"As far as I can tell, Ugly Pop died of a case of acute irrelevance."
--Chris Slaughter
“We think success means being so good or so great that no one can do without us, yet a successful scholar is one whose work continues in his students long after he retires, and a successful entrepreneur is one whose company chugs merrily along while he’s taking a holiday on the beach. A successful parent is one who, eventually, doesn’t have to be there.
“Success is a movement into invisibility. Success is decreasing so that others may increase. Success is a seed dying in the ground and bearing fruit upwards. Success is becoming dispensable. The successful man is the one who will not be missed.”
--Peter Leithart, from the June 2009 Touchstone
I confess that I automatically suspect Leithart's writings because of his ties to Doug Wilson and the New Perspectives on Paul. However, in this case I think he is absolutely right.

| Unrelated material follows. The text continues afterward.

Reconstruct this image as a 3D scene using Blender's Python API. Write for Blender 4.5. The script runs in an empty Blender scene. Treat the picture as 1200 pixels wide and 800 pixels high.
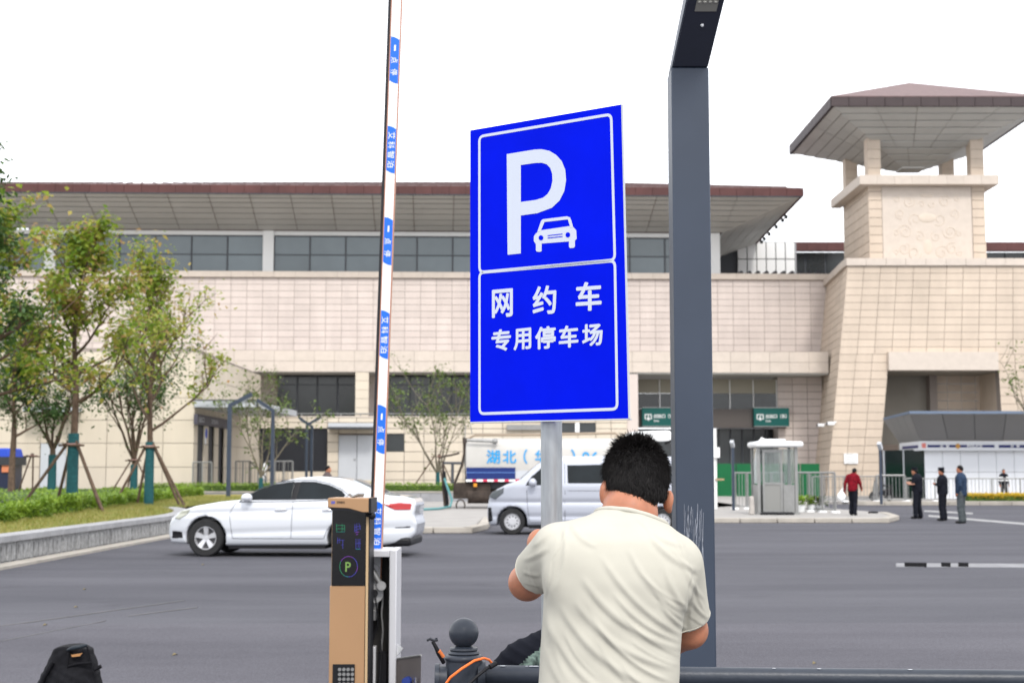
import bpy, math, random
import numpy as np
from mathutils import Vector, Matrix
rnd = random.Random(7)
NR = np.random.default_rng(7)
SC = bpy.context.scene
C = SC.collection
PI = math.pi
# ------------------------------------------------------------------ camera
PITCH = math.radians(5.31)
CAMZ = 1.5
F_CONST = 50.0 / 36.0 * 1200.0
cam_d = bpy.data.cameras.new('camera'); cam = bpy.data.objects.new('camera', cam_d); C.objects.link(cam)
cam.location = (0, 0, CAMZ); cam.rotation_euler = (PI / 2 + PITCH, 0, 0)
cam_d.lens = 50.0; cam_d.sensor_width = 36.0; cam_d.clip_end = 3000; cam_d.clip_start = 0.05
cam_d.dof.use_dof = True; cam_d.dof.focus_distance = 4.0; cam_d.dof.aperture_fstop = 8.0
SC.camera = cam
# ------------------------------------------------------------------ world, sun, exposure
SUN_EL, SUN_AZ = math.radians(45), math.radians(14)      # behind the camera, a little to its right
w = bpy.data.worlds.new('World'); SC.world = w; w.use_nodes = True
nt = w.node_tree; nt.nodes.clear()
wo = nt.nodes.new('ShaderNodeOutputWorld'); bg = nt.nodes.new('ShaderNodeBackground')
sky = nt.nodes.new('ShaderNodeTexSky'); sky.sky_type = 'NISHITA'; sky.sun_disc = False
sky.sun_elevation = SUN_EL; sky.sun_rotation = math.radians(180) - SUN_AZ
mx = nt.nodes.new('ShaderNodeMix'); mx.data_type = 'RGBA'; mx.inputs[0].default_value = 0.9
cl = nt.nodes.new('ShaderNodeTexNoise'); cl.inputs['Scale'].default_value = 1.6; cl.inputs['Detail'].default_value = 5
cr = nt.nodes.new('ShaderNodeValToRGB')
cr.color_ramp.elements[0].color = (9.6, 9.9, 10.6, 1); cr.color_ramp.elements[1].color = (12.2, 12.2, 12.3, 1)
tc = nt.nodes.new('ShaderNodeTexCoord')
nt.links.new(tc.outputs['Generated'], cl.inputs['Vector']); nt.links.new(cl.outputs['Fac'], cr.inputs['Fac'])
nt.links.new(sky.outputs[0], mx.inputs[6]); nt.links.new(cr.outputs[0], mx.inputs[7])
nt.links.new(mx.outputs[2], bg.inputs[0]); bg.inputs[1].default_value = 0.12
nt.links.new(bg.outputs[0], wo.inputs[0])
sd = bpy.data.lights.new('sun', 'SUN'); sd.energy = 1.5; sd.angle = math.radians(11); sd.color = (1, 0.96, 0.9)
sun = bpy.data.objects.new('sun', sd); C.objects.link(sun)
# the light travels from behind-right of the camera into the scene
dv = Vector((-math.sin(SUN_AZ) * math.cos(SUN_EL), math.cos(SUN_AZ) * math.cos(SUN_EL), -math.sin(SUN_EL)))
sun.rotation_euler = dv.to_track_quat('-Z', 'Y').to_euler()
vs = SC.view_settings; vs.view_transform = 'Standard'; vs.look = 'None'; vs.gamma = 1; vs.use_curve_mapping = False
vs.exposure = 0.7
SC.cycles.max_bounces = 6; SC.cycles.transparent_max_bounces = 8

def at(px, py, Y):
    """pixel of the 1200x800 photograph + distance Y -> world point"""
    u = (px - 600) / F_CONST; v = (400 - py) / F_CONST
    d = Vector((u, math.cos(PITCH) - v * math.sin(PITCH), math.sin(PITCH) + v * math.cos(PITCH)))
    d = d * (Y / d.y)
    return Vector((d.x, d.y, CAMZ + d.z))
def gy(py, z=0.0):
    """distance Y of a point of height z seen at pixel row py"""
    v = (400 - py) / F_CONST
    dy = math.cos(PITCH) - v * math.sin(PITCH); dz = math.sin(PITCH) + v * math.cos(PITCH)
    return (z - CAMZ) / dz * dy
def gp(px, py, z=0.0):
    return at(px, py, gy(py, z))
def X_(px, Y): return at(px, 555, Y).x
def Z_(py, Y): return at(600, py, Y).z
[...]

When we were at Grace & Peace Fellowship in St. Louis, our pastor, Kurt, took a sabbatical. Before he left, he urged us to go about business as usual. He reminded us that we really didn't need him to function as a body. Like I was with many things Kurt said and did, I was struck by this, and thought about it for a long time. This was a church into which he poured himself daily, and now he was insisting that he was unnecessary, even irrelevant? What was with this guy?
A close friend has been talking to me about some struggles with the leadership at his church. Ironically, what I perceive as weak is the opposite of the position Kurt took: a need, a demand for relevance. A pressing desire to be at the center of things, to be consulted, to be necessary. And it chokes the creativity of the body, because everything has to be filtered through this one (fallible) person.
When our church, Christ Community PCA in Johnson City, drafted its mission statement, our pastor John was forbidden from participating. His church planting coach instructed him to stand aside and listen, watch, guide, ask questions--but basically refrain from inserting himself. As a result, the congregation began to develop a vision of who they were in Christ, and what their unique calling is. And John, despite a desire (I'm sure) to change a word here or there, became, along with others, steward of that vision.
And oddly, this makes him relevant

Would that were the case with more PCA churches! Spirit led, natural emerging leadership and gifts.....this does not replace the need of the pastor, only shows him his place in the whole.